Evans, who is entered in five events in Perth, said during a press conference last week that she was less bothered by her loss to Sanders than by the way it was reported by the media.

“Instead of concentrating on Summer’s win, it was my loss,” she said.

Soccer notes: Several English newspapers are reporting that Liverpool Coach Kenny Dalglish is on the U.S. Soccer Federation’s short-list of four men who are under consideration to coach the U.S. team in the 1994 World Cup. USSF spokesman John Polis said that he knew the stories were bogus when they reported a salary of $2 million a year. He added that U.S. Coach Bob Gansler is under contract through 1991.

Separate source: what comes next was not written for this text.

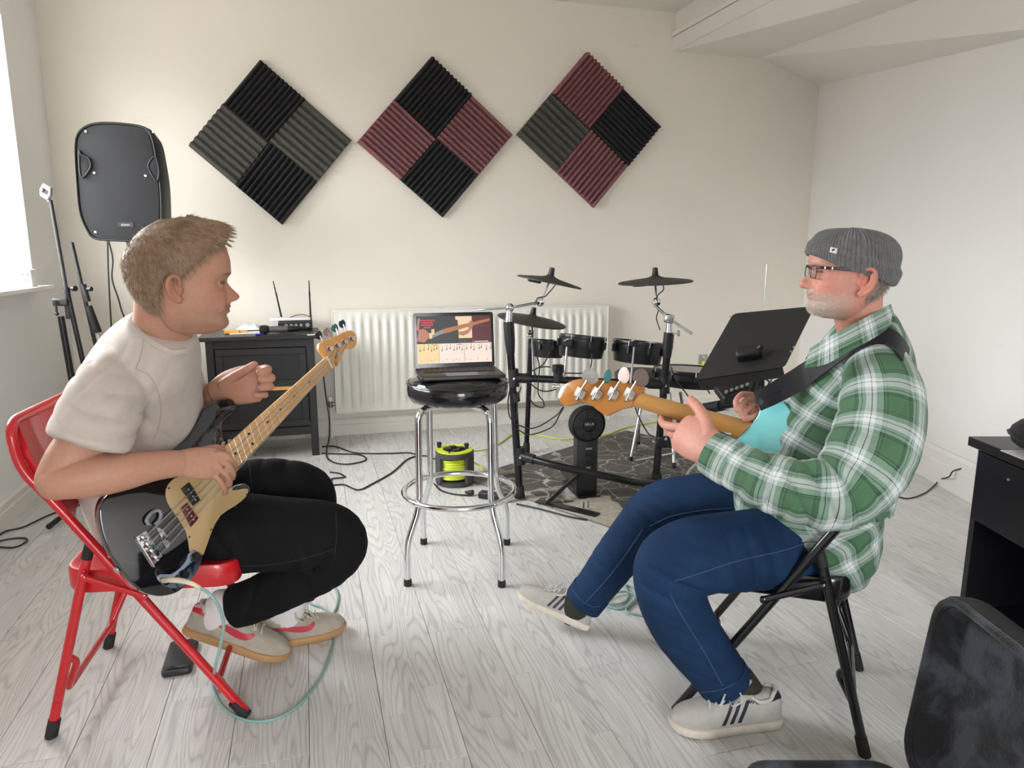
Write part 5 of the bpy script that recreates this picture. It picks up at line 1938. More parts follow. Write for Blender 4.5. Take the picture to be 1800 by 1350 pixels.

Viewers of the British Broadcasting Company voted for England’s latest sensation, Paul Gascoigne of the Tottenham Hotspurs, as sports personality of the year. But “Gazzamania” appears to be wearing thin after he was ejected from a New Year’s Day game for swearing at an official and then allegedly assaulting a photographer.

The Missouri Athletic Club will award its prestigious college player of the year trophy tonight. UCLA’s Billy Thompson is a finalist.

West German captain Lothar Matthaeus won the Golden Ball as Europe’s best player in 1990. Runner-up Salvatore Schillaci, who led the World Cup in scoring while playing for Italy, recently was suspended for one game in the Italian League because the Juventus forward threatened to have an opposing player shot.